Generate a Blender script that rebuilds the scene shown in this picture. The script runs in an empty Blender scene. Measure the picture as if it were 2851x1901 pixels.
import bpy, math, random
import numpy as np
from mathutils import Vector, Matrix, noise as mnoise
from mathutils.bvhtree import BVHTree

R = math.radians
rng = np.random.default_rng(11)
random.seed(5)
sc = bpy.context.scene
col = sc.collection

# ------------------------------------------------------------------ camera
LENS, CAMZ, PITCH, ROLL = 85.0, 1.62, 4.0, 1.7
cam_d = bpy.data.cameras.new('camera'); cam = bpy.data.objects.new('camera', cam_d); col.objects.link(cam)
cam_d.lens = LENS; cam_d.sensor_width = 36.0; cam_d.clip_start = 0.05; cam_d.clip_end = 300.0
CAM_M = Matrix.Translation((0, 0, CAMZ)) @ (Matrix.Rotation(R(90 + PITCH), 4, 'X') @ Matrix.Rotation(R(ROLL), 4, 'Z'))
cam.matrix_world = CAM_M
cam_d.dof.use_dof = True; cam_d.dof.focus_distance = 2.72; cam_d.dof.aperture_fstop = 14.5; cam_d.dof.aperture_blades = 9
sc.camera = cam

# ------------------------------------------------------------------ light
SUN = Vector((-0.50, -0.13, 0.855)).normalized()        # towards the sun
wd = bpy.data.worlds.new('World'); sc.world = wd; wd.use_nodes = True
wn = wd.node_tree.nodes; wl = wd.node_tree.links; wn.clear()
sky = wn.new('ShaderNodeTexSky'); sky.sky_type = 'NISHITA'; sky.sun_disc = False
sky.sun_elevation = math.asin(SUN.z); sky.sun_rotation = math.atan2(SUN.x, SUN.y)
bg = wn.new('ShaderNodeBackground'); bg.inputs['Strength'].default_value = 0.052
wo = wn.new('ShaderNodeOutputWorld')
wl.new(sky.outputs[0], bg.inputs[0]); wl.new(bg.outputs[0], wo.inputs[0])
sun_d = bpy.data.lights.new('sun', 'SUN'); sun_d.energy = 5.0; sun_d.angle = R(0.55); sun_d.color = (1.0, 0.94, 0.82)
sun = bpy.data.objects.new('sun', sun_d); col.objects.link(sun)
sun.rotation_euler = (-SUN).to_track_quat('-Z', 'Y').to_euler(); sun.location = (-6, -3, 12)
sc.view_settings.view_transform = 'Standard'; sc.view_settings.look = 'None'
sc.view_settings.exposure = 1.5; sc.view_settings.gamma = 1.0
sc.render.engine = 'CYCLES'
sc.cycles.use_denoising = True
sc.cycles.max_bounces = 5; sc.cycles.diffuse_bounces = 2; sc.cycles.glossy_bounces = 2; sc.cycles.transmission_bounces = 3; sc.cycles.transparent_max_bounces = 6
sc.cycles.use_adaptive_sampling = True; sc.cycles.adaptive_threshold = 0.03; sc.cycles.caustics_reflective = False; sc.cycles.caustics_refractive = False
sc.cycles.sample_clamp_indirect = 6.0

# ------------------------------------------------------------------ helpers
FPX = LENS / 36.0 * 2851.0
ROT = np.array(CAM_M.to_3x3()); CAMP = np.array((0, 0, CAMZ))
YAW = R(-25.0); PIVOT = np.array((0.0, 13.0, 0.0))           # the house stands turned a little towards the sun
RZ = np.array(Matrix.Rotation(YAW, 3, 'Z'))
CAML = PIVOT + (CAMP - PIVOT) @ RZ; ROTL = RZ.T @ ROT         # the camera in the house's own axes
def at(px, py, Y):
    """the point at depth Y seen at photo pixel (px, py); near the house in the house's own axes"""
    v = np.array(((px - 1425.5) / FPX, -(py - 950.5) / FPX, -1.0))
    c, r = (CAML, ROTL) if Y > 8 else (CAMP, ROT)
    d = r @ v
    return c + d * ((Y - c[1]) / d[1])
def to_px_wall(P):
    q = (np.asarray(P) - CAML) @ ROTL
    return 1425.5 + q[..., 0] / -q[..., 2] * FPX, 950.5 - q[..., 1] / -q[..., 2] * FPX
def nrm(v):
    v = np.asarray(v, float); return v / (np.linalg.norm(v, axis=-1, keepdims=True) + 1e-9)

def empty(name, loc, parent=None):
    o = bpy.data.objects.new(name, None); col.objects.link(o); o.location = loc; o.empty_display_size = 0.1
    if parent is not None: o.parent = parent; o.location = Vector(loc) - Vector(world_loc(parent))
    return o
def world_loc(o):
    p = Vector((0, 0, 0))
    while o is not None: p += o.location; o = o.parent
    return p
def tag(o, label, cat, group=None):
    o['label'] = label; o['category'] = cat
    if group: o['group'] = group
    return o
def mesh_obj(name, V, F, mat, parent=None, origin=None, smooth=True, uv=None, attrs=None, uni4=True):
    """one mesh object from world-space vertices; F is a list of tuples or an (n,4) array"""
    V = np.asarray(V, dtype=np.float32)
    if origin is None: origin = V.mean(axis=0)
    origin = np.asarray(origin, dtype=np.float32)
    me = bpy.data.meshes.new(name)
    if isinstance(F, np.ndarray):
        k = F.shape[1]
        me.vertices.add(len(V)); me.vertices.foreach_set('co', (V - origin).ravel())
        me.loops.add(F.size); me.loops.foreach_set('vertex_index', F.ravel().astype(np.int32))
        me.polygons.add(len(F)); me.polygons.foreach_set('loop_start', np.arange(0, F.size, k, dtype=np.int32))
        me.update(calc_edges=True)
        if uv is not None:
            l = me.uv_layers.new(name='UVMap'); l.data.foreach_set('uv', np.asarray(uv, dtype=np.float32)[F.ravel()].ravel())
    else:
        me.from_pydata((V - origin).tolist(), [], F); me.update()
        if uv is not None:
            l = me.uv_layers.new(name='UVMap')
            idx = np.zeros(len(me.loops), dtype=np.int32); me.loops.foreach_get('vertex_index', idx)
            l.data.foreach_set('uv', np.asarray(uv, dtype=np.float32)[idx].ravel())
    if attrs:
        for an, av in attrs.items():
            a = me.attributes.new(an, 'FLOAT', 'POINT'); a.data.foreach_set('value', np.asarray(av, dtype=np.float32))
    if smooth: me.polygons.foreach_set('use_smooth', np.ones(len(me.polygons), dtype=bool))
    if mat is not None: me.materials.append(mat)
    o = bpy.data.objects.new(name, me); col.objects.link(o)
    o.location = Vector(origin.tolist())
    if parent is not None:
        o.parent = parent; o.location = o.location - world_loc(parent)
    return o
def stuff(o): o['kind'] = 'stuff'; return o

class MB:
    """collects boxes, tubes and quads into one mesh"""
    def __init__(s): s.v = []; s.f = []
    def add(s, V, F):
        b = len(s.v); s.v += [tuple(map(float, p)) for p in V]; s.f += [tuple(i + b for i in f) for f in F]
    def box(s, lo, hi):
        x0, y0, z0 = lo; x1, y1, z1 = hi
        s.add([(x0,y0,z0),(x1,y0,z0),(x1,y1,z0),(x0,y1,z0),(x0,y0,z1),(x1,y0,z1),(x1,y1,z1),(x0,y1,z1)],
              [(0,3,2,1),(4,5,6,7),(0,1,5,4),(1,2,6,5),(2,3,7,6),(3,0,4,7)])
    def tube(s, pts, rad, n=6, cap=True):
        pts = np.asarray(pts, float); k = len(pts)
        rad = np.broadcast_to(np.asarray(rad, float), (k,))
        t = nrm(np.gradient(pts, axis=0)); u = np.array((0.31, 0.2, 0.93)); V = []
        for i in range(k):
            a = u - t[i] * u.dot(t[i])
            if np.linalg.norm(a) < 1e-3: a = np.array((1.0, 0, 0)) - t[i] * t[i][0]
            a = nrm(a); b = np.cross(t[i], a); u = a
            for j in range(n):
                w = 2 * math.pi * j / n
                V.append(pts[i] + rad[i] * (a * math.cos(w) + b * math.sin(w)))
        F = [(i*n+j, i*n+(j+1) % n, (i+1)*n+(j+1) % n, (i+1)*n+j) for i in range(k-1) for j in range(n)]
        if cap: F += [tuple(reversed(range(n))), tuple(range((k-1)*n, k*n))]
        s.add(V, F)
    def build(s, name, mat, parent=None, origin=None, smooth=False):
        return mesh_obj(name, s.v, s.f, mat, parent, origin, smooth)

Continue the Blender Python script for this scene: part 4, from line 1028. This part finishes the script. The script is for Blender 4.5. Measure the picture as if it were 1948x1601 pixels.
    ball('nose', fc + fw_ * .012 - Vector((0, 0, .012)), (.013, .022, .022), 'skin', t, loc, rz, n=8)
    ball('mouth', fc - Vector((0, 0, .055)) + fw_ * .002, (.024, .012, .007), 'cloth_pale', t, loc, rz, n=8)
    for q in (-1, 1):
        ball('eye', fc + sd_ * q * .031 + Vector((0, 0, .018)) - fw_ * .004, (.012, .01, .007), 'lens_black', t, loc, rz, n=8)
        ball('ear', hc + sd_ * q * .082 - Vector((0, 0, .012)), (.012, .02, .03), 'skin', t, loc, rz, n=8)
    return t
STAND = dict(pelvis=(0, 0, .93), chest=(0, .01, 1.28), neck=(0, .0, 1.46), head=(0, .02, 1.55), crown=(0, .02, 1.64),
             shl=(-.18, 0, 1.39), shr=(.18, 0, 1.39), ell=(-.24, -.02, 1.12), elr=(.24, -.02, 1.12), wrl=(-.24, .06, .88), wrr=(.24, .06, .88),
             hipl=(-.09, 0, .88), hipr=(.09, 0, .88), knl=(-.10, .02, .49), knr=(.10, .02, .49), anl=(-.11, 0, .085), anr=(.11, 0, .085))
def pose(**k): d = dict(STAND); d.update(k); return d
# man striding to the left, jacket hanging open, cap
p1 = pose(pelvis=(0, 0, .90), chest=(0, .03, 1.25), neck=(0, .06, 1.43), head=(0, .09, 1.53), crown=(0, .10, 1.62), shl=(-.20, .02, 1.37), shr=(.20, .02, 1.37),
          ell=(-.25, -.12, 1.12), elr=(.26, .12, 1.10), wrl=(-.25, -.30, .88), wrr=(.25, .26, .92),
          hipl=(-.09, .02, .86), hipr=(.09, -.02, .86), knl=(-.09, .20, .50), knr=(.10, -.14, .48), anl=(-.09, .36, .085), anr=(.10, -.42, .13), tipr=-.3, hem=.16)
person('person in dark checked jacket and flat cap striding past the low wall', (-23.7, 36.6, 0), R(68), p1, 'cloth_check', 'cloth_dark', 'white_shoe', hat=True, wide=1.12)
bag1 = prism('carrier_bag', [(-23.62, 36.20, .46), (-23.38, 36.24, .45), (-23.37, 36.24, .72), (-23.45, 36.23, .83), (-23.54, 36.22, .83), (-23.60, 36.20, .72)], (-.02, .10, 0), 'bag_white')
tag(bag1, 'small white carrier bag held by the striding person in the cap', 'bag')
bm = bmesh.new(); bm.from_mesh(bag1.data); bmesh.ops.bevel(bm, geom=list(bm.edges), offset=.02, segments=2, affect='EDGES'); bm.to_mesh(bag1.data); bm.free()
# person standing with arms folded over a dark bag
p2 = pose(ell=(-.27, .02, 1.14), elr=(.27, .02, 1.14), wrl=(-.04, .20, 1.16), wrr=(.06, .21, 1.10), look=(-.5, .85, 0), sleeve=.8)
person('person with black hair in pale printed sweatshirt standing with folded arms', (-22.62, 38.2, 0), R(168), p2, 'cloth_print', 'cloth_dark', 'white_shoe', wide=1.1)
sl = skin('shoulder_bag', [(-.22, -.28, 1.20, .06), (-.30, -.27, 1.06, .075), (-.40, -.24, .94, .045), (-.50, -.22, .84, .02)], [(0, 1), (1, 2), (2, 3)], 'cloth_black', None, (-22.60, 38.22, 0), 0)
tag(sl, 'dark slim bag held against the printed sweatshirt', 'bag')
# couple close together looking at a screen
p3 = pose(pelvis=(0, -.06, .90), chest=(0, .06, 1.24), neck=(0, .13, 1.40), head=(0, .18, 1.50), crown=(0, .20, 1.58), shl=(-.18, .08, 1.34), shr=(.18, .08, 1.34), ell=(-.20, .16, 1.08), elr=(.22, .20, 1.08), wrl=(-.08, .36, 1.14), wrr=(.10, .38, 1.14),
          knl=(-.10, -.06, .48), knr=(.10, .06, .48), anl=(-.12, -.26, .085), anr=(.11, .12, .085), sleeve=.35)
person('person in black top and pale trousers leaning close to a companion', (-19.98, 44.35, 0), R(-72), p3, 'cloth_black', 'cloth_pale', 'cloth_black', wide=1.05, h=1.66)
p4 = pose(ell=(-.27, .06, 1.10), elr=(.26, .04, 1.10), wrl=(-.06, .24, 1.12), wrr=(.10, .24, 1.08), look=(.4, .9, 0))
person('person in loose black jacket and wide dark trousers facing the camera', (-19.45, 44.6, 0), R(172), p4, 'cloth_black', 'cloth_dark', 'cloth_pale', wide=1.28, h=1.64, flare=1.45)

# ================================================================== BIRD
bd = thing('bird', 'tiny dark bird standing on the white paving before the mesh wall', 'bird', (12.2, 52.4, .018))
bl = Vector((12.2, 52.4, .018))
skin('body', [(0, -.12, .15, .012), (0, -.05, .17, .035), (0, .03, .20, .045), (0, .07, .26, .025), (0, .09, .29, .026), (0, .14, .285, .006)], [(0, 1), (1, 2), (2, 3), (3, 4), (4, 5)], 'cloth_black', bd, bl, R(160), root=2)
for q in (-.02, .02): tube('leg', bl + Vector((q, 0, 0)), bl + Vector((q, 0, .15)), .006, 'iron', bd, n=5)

Problem to work on: Without changing anything, quote the lines from the top of the data to the line that contains "from mathutils.bvhtree import BVHTree", including that line.

Result of this task:
Generate a Blender script that rebuilds the scene shown in this picture. The script runs in an empty Blender scene. Measure the picture as if it were 2851x1901 pixels.
import bpy, math, random
import numpy as np
from mathutils import Vector, Matrix, noise as mnoise
from mathutils.bvhtree import BVHTree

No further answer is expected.